● **Written request**
The data below is to be returned in full and exactly.

Dataset excerpt:
──────
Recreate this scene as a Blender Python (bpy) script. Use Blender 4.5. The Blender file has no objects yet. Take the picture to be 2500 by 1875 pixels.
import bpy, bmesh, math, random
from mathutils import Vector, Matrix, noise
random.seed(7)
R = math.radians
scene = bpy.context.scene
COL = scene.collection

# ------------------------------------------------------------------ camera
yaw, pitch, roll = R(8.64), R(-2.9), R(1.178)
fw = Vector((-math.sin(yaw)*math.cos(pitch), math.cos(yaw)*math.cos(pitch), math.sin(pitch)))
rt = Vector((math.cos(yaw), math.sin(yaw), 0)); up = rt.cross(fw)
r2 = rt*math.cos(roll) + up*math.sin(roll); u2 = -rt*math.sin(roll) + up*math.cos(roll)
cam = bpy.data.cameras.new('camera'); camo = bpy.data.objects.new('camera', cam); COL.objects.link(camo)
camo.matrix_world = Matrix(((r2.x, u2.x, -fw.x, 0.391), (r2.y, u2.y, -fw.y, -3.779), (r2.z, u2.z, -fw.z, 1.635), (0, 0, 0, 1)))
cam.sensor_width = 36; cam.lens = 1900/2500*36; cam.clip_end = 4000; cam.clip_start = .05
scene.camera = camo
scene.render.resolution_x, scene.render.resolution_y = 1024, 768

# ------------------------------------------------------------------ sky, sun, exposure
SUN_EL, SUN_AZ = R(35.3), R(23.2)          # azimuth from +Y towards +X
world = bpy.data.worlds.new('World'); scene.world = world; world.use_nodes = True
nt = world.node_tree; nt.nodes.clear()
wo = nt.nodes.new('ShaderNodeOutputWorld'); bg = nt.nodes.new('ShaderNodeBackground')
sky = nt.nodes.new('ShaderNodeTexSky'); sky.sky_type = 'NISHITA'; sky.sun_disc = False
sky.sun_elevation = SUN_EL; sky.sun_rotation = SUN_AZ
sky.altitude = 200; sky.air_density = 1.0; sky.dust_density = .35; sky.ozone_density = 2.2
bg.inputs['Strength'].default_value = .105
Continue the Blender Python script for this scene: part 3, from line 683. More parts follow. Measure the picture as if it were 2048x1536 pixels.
──────
● **Full output**
Recreate this scene as a Blender Python (bpy) script. Use Blender 4.5. The Blender file has no objects yet. Take the picture to be 2500 by 1875 pixels.
import bpy, bmesh, math, random
from mathutils import Vector, Matrix, noise
random.seed(7)
R = math.radians
scene = bpy.context.scene
COL = scene.collection

# ------------------------------------------------------------------ camera
yaw, pitch, roll = R(8.64), R(-2.9), R(1.178)
fw = Vector((-math.sin(yaw)*math.cos(pitch), math.cos(yaw)*math.cos(pitch), math.sin(pitch)))
rt = Vector((math.cos(yaw), math.sin(yaw), 0)); up = rt.cross(fw)
r2 = rt*math.cos(roll) + up*math.sin(roll); u2 = -rt*math.sin(roll) + up*math.cos(roll)
cam = bpy.data.cameras.new('camera'); camo = bpy.data.objects.new('camera', cam); COL.objects.link(camo)
camo.matrix_world = Matrix(((r2.x, u2.x, -fw.x, 0.391), (r2.y, u2.y, -fw.y, -3.779), (r2.z, u2.z, -fw.z, 1.635), (0, 0, 0, 1)))
cam.sensor_width = 36; cam.lens = 1900/2500*36; cam.clip_end = 4000; cam.clip_start = .05
scene.camera = camo
scene.render.resolution_x, scene.render.resolution_y = 1024, 768

# ------------------------------------------------------------------ sky, sun, exposure
SUN_EL, SUN_AZ = R(35.3), R(23.2)          # azimuth from +Y towards +X
world = bpy.data.worlds.new('World'); scene.world = world; world.use_nodes = True
nt = world.node_tree; nt.nodes.clear()
wo = nt.nodes.new('ShaderNodeOutputWorld'); bg = nt.nodes.new('ShaderNodeBackground')
sky = nt.nodes.new('ShaderNodeTexSky'); sky.sky_type = 'NISHITA'; sky.sun_disc = False
sky.sun_elevation = SUN_EL; sky.sun_rotation = SUN_AZ
sky.altitude = 200; sky.air_density = 1.0; sky.dust_density = .35; sky.ozone_density = 2.2
bg.inputs['Strength'].default_value = .105
Continue the Blender Python script for this scene: part 3, from line 683. More parts follow. Measure the picture as if it were 2048x1536 pixels.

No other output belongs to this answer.